Observatory for the Protection of Human Rights Defenders Annual Report 2003 - Senegal

Mr. Alioune Tine questioned and intimidated58

In March 2003, Mr. Alioune Tine, General Secretary of the African Association for the Defence of Human Rights (Rencontre africaine pour la défense des droits de l'Homme – RADDHO) was summoned by the Criminal Investigations Division (Division des investigations criminelles – DIC), for questioning about his support for the National Coalition for Togolese Civil Society (Coalition Nationale de la Société Civile Togolaise) that wanted to organise a seminar in Senegal, with the support of the European Union. Senegal had refused to accommodate the meeting.
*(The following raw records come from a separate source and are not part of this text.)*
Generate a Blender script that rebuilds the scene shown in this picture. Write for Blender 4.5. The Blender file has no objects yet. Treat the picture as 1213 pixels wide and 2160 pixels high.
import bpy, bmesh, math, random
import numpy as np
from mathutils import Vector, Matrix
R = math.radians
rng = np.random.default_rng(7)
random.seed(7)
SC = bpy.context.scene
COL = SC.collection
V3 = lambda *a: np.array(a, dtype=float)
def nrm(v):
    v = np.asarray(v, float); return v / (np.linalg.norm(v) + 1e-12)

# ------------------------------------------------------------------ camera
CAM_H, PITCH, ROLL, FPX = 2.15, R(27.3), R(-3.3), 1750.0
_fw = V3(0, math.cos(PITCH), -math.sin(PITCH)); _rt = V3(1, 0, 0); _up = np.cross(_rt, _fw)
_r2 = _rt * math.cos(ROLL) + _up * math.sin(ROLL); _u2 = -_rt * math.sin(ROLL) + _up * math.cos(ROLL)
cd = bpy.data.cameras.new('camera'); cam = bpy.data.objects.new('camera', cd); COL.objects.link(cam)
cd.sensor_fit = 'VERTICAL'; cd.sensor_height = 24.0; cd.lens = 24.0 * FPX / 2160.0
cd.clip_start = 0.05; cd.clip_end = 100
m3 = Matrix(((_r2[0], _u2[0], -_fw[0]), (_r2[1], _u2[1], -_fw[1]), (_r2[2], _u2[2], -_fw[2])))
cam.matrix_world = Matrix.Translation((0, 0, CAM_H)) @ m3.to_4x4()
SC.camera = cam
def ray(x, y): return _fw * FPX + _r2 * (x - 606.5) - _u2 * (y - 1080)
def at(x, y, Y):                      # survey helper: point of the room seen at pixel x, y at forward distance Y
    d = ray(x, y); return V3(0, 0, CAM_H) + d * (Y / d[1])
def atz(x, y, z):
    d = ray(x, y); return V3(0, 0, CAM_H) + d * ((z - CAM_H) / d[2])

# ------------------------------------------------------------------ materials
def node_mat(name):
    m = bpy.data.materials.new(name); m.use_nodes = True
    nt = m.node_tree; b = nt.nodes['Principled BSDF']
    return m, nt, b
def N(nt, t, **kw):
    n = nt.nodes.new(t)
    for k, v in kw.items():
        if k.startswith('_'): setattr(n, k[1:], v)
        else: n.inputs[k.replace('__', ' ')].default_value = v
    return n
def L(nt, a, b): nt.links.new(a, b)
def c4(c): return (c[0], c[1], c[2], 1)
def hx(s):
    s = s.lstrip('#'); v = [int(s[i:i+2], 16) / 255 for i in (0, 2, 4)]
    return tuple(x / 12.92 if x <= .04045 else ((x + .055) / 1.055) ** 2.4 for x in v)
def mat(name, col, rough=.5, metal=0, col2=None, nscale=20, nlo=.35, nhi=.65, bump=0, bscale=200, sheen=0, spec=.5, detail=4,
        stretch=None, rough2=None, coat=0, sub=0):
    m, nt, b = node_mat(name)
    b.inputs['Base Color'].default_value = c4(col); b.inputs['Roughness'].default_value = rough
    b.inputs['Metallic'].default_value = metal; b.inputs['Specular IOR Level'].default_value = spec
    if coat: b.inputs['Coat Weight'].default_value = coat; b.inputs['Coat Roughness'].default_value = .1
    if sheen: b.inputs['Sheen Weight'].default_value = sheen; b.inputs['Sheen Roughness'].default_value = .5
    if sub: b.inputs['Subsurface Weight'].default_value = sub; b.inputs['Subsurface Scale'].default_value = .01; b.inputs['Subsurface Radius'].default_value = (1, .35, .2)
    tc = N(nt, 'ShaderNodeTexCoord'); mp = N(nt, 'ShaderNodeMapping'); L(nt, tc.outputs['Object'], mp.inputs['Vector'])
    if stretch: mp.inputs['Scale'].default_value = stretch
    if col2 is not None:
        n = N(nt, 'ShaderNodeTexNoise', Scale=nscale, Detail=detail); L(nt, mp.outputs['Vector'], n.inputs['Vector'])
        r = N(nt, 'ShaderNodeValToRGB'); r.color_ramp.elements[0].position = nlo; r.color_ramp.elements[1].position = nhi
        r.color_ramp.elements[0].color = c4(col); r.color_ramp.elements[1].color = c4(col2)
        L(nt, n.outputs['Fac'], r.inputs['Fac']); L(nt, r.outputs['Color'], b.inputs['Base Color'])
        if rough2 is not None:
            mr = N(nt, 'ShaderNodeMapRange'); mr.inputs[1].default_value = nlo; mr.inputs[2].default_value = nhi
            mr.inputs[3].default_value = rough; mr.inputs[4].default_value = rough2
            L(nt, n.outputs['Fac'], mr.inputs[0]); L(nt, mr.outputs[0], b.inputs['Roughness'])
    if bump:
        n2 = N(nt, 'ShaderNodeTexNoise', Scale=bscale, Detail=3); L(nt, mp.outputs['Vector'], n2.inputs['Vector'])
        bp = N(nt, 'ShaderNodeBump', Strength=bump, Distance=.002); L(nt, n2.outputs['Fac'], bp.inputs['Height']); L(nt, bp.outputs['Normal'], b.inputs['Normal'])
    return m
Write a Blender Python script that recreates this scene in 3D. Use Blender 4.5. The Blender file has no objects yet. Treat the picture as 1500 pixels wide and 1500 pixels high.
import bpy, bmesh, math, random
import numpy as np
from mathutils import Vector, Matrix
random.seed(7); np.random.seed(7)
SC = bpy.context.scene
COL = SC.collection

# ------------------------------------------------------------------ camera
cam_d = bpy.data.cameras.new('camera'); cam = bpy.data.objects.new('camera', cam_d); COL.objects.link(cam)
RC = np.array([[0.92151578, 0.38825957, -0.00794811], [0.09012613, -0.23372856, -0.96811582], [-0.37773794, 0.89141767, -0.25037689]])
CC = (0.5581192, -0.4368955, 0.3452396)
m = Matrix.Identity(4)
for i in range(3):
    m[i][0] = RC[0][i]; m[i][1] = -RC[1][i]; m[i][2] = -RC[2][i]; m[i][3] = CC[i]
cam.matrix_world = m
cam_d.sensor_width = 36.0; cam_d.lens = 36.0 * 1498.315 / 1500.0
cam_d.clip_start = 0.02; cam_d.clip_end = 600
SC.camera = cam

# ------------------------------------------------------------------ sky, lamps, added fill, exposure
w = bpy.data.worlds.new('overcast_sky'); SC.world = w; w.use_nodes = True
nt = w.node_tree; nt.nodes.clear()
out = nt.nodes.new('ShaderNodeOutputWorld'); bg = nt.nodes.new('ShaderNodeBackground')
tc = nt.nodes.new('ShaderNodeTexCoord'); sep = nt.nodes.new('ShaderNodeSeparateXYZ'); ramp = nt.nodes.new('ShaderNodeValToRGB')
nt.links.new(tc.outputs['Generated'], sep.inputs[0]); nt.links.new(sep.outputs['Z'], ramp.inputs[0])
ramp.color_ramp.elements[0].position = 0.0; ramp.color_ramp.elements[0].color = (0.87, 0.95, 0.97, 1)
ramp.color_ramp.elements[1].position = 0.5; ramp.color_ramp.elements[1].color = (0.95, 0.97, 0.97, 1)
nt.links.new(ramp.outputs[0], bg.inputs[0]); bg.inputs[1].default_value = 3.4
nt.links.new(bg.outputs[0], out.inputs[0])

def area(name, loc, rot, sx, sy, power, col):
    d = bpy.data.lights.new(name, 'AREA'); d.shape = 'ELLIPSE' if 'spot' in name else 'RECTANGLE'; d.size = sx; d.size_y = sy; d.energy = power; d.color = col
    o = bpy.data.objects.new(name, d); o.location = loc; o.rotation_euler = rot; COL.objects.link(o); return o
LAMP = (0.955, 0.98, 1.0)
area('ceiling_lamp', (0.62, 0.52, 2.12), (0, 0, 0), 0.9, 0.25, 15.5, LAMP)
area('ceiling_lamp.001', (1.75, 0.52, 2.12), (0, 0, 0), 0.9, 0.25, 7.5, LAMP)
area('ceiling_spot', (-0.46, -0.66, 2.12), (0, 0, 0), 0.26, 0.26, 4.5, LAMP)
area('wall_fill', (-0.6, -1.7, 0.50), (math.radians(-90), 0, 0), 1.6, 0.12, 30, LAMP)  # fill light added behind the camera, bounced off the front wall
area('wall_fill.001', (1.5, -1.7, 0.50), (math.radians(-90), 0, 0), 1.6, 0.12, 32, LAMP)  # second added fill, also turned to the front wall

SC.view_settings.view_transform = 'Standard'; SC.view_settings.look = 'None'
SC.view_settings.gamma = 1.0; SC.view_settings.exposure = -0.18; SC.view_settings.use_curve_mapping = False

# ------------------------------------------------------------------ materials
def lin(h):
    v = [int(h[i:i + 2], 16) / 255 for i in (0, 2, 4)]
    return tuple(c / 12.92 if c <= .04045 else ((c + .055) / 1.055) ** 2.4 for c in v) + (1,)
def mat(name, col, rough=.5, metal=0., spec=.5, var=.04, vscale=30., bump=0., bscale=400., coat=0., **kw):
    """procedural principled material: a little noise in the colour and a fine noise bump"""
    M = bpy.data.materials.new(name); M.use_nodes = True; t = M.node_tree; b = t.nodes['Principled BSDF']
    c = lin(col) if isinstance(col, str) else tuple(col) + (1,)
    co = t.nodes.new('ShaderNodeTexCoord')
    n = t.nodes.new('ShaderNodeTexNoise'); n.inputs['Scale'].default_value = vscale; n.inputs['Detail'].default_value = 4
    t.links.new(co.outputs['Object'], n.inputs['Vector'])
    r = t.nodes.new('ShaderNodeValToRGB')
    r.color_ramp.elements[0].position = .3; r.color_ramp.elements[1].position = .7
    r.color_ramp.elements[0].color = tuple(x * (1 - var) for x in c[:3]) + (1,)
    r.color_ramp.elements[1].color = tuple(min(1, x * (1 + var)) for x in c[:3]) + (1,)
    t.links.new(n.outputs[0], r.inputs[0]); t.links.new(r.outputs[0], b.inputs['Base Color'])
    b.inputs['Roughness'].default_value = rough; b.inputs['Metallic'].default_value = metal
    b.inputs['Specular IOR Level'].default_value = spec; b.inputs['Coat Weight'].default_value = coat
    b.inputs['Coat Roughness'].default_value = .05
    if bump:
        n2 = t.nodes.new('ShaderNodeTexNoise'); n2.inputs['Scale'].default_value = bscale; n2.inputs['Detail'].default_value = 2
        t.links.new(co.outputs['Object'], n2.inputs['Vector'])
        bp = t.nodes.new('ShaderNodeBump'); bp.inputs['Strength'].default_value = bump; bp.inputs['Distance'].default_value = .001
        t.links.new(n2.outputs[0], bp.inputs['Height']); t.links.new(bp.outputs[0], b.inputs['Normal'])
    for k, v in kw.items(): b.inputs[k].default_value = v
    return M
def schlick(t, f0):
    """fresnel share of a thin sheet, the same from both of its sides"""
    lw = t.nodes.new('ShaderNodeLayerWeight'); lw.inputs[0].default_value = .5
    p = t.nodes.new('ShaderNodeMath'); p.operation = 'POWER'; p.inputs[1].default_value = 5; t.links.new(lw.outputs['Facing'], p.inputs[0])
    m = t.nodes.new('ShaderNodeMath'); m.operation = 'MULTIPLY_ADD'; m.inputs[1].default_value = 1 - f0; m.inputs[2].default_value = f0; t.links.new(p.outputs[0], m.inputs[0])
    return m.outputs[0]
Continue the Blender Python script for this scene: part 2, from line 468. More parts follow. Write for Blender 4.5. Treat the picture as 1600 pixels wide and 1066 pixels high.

On 20th June 2003, Mr. Tine was called in again to the State security services which are under the Interior ministry. He was asked about his relations with Mr. Jemil Ould Mansour, a Mauritanian opposition activist who had fled to Senegal after the unsuccessful attempted coup d'État in Mauritania on 14th-16th June 2003. This interrogation was prompted by the public statements RADDHO had made during the political unrest in Mauritania. Although he condemned the attempted putsch, Mr. Tine also pointed to the serious risks faced by Mauritania refugees, were they to be extradited to their home country. Since there is no extradition agreement between the two countries, Senegal, he stressed, must accept the provisions of the international human rights instruments that guarantee the right to life.

During the interrogation, police inspector Mbaye Sady Diop insisted that "the Senegalese government would hold for responsible any person who tried to help Mr. Jemil escaping the law or escaping abroad". The director of the Security services, Mr. Cheikhou Sakho, told Mr. Tine that hiding Mr. Jemil constituted a concealment of someone liable under ordinary law.

Mr. Tine said that he only knew Mr. Jemil through the press and through Mauritanian friends. He did mention, however, that Mr. Jemil risked a life-long prison sentence if he was extradited to his home country. He also mentioned the obligation of Senegal to "offer Mr. Jemil political asylum or enable him to find refuge in some other country".


[Refworld note: This report as posted on the FIDH website (www.fidh.org) was in pdf format with country chapters run together by region. Footnote numbers have been retained here, so do not necessarily begin at 1.]

58. See open letter to the Senegalese authorities dated 23rd June 2003.